Generell wünsche ich mir, dass alle Menschen das, was sie zum Leben benötigen, bekommen, ohne jeden Pfennig drei mal umdrehen zu müssen.
Das bedeutet auch, dass ich mir eine Welt wünsche ohne Hierarchien, ohne Geld. Ich wünsche mir mehr Menschen, die Solidarität leben.
Eine Welt ohne Nationen, ohne Staaten wäre toll. Es ist nicht wichtig, woher wir kommen. Letztendlich leben wir alle auf der Erde.
Ich wünsche mir, es wäre nicht wichtig, welche Hautfarbe, Sexualität, Religion oder Geschlecht ich habe. Ich bin ein Mensch mit genauso viel Lebensberechtigung wie alle anderen Menschen. Ich fühle, ich habe Hunger und Durst, ich liebe und hasse, ich lache und weine, und das tun Menschen unabhängig von diesen Dingen.
Aber da wir in einer Welt leben, in der Diskriminierung an der Tagesordnung ist, würde ich mir zumindest wünschen, dass privilegierte Menschen sich eingestehen, dass sie eine privilegierte Sicht auf die Welt haben. Dass sie ihre Vorurteile erkennen und daran arbeiten.
Ich wünschte, Menschen würden die Sinnlosigkeit des Krieges wahrnehmen. Dass sie ohne Zwang erkennen, dass es viel ertragreicher ist, zusammen in einer Gemeinschaft zu leben.
Ich wünsche mir, dass Menschen nicht fliehen müssten, weil ihre Heimat kein friedliches freies Leben mehr zulässt. Dass Gewalt, Angst, Hunger und Tod nicht an der Tagesordnung stehen würde.

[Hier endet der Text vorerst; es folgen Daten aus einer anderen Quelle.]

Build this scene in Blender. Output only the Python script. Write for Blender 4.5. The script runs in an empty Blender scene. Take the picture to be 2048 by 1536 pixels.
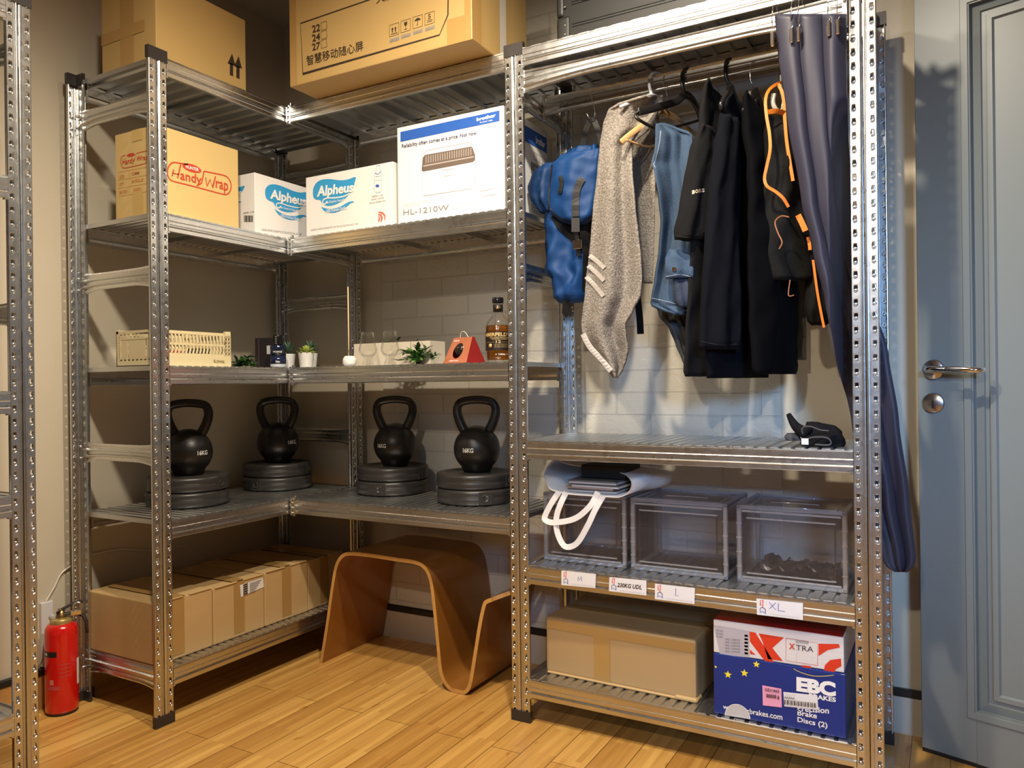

Letztendlich ist die Welt, von der ich träume, eine Welt, in der das WIR wichtiger ist als das gierige ICH. Eine Welt, in der das ICH eine Bedeutung hat, die berücksichtigt und respektiert wird. Eine Welt, in der das WIR nicht bedeutet, eine Gruppe auszuschließen.
Ich kenne viele Menschen, freundliche Wesen, die sich als Gast auf diesem Planeten verstehen und versuchen, nachhaltig und freundlich zu leben. Ich stelle mir gerne vor, dass das für alle möglich ist. Dass Fürsorglichkeit eine Grundeigenschaft ist und kein Qualitätsmerkmal. Aber dann sehe ich in die Nachrichten.
Anscheinend ist all das nicht sehr viel mehr als ein Luftschloss.